Do this
Repeat the data verbatim.

Dataset section
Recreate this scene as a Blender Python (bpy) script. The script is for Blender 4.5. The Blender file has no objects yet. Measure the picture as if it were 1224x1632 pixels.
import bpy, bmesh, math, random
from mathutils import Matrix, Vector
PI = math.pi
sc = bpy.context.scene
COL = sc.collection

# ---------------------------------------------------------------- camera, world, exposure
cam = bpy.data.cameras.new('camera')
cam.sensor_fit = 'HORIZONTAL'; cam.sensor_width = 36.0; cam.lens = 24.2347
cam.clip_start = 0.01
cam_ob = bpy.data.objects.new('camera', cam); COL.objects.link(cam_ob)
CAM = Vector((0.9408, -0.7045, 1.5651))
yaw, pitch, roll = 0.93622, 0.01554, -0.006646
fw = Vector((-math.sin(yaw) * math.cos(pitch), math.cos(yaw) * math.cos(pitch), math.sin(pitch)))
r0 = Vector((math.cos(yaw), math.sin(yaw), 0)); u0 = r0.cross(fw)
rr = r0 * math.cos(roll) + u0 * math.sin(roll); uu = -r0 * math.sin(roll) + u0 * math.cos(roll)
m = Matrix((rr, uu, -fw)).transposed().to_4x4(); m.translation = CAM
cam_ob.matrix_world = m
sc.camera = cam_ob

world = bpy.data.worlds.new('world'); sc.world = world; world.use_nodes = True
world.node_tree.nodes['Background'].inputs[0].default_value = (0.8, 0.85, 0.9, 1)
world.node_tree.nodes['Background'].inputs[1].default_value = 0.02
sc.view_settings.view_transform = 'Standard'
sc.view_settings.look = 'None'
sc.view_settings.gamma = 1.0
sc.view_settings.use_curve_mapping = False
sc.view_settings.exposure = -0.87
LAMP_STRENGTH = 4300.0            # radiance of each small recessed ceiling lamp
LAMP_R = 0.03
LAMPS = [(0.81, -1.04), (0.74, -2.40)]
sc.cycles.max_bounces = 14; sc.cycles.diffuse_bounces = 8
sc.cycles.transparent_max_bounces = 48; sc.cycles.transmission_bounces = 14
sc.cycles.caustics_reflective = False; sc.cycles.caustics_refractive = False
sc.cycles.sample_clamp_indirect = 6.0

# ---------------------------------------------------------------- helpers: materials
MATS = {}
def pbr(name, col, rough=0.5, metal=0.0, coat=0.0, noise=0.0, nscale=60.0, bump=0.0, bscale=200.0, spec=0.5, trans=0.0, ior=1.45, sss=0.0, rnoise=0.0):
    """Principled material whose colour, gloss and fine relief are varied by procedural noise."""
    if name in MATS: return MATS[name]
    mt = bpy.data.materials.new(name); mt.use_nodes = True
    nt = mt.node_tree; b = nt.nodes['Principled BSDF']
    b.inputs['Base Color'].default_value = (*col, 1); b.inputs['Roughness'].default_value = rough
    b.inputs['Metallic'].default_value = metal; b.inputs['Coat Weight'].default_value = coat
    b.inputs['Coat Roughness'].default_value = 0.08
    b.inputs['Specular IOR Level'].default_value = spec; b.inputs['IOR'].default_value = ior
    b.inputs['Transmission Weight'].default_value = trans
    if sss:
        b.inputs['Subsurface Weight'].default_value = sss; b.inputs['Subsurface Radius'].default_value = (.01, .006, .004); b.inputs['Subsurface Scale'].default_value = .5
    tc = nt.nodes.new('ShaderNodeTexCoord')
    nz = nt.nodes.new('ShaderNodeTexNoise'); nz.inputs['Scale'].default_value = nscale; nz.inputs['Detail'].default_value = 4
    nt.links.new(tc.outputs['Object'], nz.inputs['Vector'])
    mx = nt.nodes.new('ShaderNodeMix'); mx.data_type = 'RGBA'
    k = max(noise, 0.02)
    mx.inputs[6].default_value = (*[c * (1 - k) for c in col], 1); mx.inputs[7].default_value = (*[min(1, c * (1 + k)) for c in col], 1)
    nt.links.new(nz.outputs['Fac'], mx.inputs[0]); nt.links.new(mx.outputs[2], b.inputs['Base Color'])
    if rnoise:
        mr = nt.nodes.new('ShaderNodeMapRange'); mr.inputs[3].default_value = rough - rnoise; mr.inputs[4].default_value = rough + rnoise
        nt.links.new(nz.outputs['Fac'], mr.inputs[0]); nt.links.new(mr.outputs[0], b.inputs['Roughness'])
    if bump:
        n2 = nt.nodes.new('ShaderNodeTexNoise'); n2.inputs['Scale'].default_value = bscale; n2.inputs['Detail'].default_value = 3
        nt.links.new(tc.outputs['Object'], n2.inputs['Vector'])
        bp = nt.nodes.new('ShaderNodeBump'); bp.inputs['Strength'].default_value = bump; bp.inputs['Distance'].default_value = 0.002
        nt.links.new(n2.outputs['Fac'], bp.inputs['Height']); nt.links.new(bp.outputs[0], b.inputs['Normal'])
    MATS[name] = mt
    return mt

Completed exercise
Recreate this scene as a Blender Python (bpy) script. The script is for Blender 4.5. The Blender file has no objects yet. Measure the picture as if it were 1224x1632 pixels.
import bpy, bmesh, math, random
from mathutils import Matrix, Vector
PI = math.pi
sc = bpy.context.scene
COL = sc.collection

# ---------------------------------------------------------------- camera, world, exposure
cam = bpy.data.cameras.new('camera')
cam.sensor_fit = 'HORIZONTAL'; cam.sensor_width = 36.0; cam.lens = 24.2347
cam.clip_start = 0.01
cam_ob = bpy.data.objects.new('camera', cam); COL.objects.link(cam_ob)
CAM = Vector((0.9408, -0.7045, 1.5651))
yaw, pitch, roll = 0.93622, 0.01554, -0.006646
fw = Vector((-math.sin(yaw) * math.cos(pitch), math.cos(yaw) * math.cos(pitch), math.sin(pitch)))
r0 = Vector((math.cos(yaw), math.sin(yaw), 0)); u0 = r0.cross(fw)
rr = r0 * math.cos(roll) + u0 * math.sin(roll); uu = -r0 * math.sin(roll) + u0 * math.cos(roll)
m = Matrix((rr, uu, -fw)).transposed().to_4x4(); m.translation = CAM
cam_ob.matrix_world = m
sc.camera = cam_ob

world = bpy.data.worlds.new('world'); sc.world = world; world.use_nodes = True
world.node_tree.nodes['Background'].inputs[0].default_value = (0.8, 0.85, 0.9, 1)
world.node_tree.nodes['Background'].inputs[1].default_value = 0.02
sc.view_settings.view_transform = 'Standard'
sc.view_settings.look = 'None'
sc.view_settings.gamma = 1.0
sc.view_settings.use_curve_mapping = False
sc.view_settings.exposure = -0.87
LAMP_STRENGTH = 4300.0            # radiance of each small recessed ceiling lamp
LAMP_R = 0.03
LAMPS = [(0.81, -1.04), (0.74, -2.40)]
sc.cycles.max_bounces = 14; sc.cycles.diffuse_bounces = 8
sc.cycles.transparent_max_bounces = 48; sc.cycles.transmission_bounces = 14
sc.cycles.caustics_reflective = False; sc.cycles.caustics_refractive = False
sc.cycles.sample_clamp_indirect = 6.0

# ---------------------------------------------------------------- helpers: materials
MATS = {}
def pbr(name, col, rough=0.5, metal=0.0, coat=0.0, noise=0.0, nscale=60.0, bump=0.0, bscale=200.0, spec=0.5, trans=0.0, ior=1.45, sss=0.0, rnoise=0.0):
    """Principled material whose colour, gloss and fine relief are varied by procedural noise."""
    if name in MATS: return MATS[name]
    mt = bpy.data.materials.new(name); mt.use_nodes = True
    nt = mt.node_tree; b = nt.nodes['Principled BSDF']
    b.inputs['Base Color'].default_value = (*col, 1); b.inputs['Roughness'].default_value = rough
    b.inputs['Metallic'].default_value = metal; b.inputs['Coat Weight'].default_value = coat
    b.inputs['Coat Roughness'].default_value = 0.08
    b.inputs['Specular IOR Level'].default_value = spec; b.inputs['IOR'].default_value = ior
    b.inputs['Transmission Weight'].default_value = trans
    if sss:
        b.inputs['Subsurface Weight'].default_value = sss; b.inputs['Subsurface Radius'].default_value = (.01, .006, .004); b.inputs['Subsurface Scale'].default_value = .5
    tc = nt.nodes.new('ShaderNodeTexCoord')
    nz = nt.nodes.new('ShaderNodeTexNoise'); nz.inputs['Scale'].default_value = nscale; nz.inputs['Detail'].default_value = 4
    nt.links.new(tc.outputs['Object'], nz.inputs['Vector'])
    mx = nt.nodes.new('ShaderNodeMix'); mx.data_type = 'RGBA'
    k = max(noise, 0.02)
    mx.inputs[6].default_value = (*[c * (1 - k) for c in col], 1); mx.inputs[7].default_value = (*[min(1, c * (1 + k)) for c in col], 1)
    nt.links.new(nz.outputs['Fac'], mx.inputs[0]); nt.links.new(mx.outputs[2], b.inputs['Base Color'])
    if rnoise:
        mr = nt.nodes.new('ShaderNodeMapRange'); mr.inputs[3].default_value = rough - rnoise; mr.inputs[4].default_value = rough + rnoise
        nt.links.new(nz.outputs['Fac'], mr.inputs[0]); nt.links.new(mr.outputs[0], b.inputs['Roughness'])
    if bump:
        n2 = nt.nodes.new('ShaderNodeTexNoise'); n2.inputs['Scale'].default_value = bscale; n2.inputs['Detail'].default_value = 3
        nt.links.new(tc.outputs['Object'], n2.inputs['Vector'])
        bp = nt.nodes.new('ShaderNodeBump'); bp.inputs['Strength'].default_value = bump; bp.inputs['Distance'].default_value = 0.002
        nt.links.new(n2.outputs['Fac'], bp.inputs['Height']); nt.links.new(bp.outputs[0], b.inputs['Normal'])
    MATS[name] = mt
    return mt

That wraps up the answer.